* [Set problem] Copy every line, leaving nothing out and adding nothing.
= = = =
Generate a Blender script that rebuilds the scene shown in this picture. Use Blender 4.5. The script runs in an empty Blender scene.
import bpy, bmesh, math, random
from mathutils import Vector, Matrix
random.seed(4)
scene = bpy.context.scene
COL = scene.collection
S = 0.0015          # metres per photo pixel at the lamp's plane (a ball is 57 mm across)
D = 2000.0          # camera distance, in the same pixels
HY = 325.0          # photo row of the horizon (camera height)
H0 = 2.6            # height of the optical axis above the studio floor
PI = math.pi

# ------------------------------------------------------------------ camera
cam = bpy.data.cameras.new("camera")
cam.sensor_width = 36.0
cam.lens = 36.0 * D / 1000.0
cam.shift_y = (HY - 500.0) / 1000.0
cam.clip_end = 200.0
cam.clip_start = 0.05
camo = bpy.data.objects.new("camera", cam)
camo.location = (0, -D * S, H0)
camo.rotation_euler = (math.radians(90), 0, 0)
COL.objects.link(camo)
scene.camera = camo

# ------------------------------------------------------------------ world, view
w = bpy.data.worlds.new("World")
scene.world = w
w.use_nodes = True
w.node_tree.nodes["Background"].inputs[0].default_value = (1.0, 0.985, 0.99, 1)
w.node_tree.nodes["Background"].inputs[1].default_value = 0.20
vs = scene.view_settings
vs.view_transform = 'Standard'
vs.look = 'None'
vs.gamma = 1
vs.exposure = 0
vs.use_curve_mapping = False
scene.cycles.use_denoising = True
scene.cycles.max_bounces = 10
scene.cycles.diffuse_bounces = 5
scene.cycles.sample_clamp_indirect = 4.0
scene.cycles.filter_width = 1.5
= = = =
* [Result for this exercise]
Generate a Blender script that rebuilds the scene shown in this picture. Use Blender 4.5. The script runs in an empty Blender scene.
import bpy, bmesh, math, random
from mathutils import Vector, Matrix
random.seed(4)
scene = bpy.context.scene
COL = scene.collection
S = 0.0015          # metres per photo pixel at the lamp's plane (a ball is 57 mm across)
D = 2000.0          # camera distance, in the same pixels
HY = 325.0          # photo row of the horizon (camera height)
H0 = 2.6            # height of the optical axis above the studio floor
PI = math.pi

# ------------------------------------------------------------------ camera
cam = bpy.data.cameras.new("camera")
cam.sensor_width = 36.0
cam.lens = 36.0 * D / 1000.0
cam.shift_y = (HY - 500.0) / 1000.0
cam.clip_end = 200.0
cam.clip_start = 0.05
camo = bpy.data.objects.new("camera", cam)
camo.location = (0, -D * S, H0)
camo.rotation_euler = (math.radians(90), 0, 0)
COL.objects.link(camo)
scene.camera = camo

# ------------------------------------------------------------------ world, view
w = bpy.data.worlds.new("World")
scene.world = w
w.use_nodes = True
w.node_tree.nodes["Background"].inputs[0].default_value = (1.0, 0.985, 0.99, 1)
w.node_tree.nodes["Background"].inputs[1].default_value = 0.20
vs = scene.view_settings
vs.view_transform = 'Standard'
vs.look = 'None'
vs.gamma = 1
vs.exposure = 0
vs.use_curve_mapping = False
scene.cycles.use_denoising = True
scene.cycles.max_bounces = 10
scene.cycles.diffuse_bounces = 5
scene.cycles.sample_clamp_indirect = 4.0
scene.cycles.filter_width = 1.5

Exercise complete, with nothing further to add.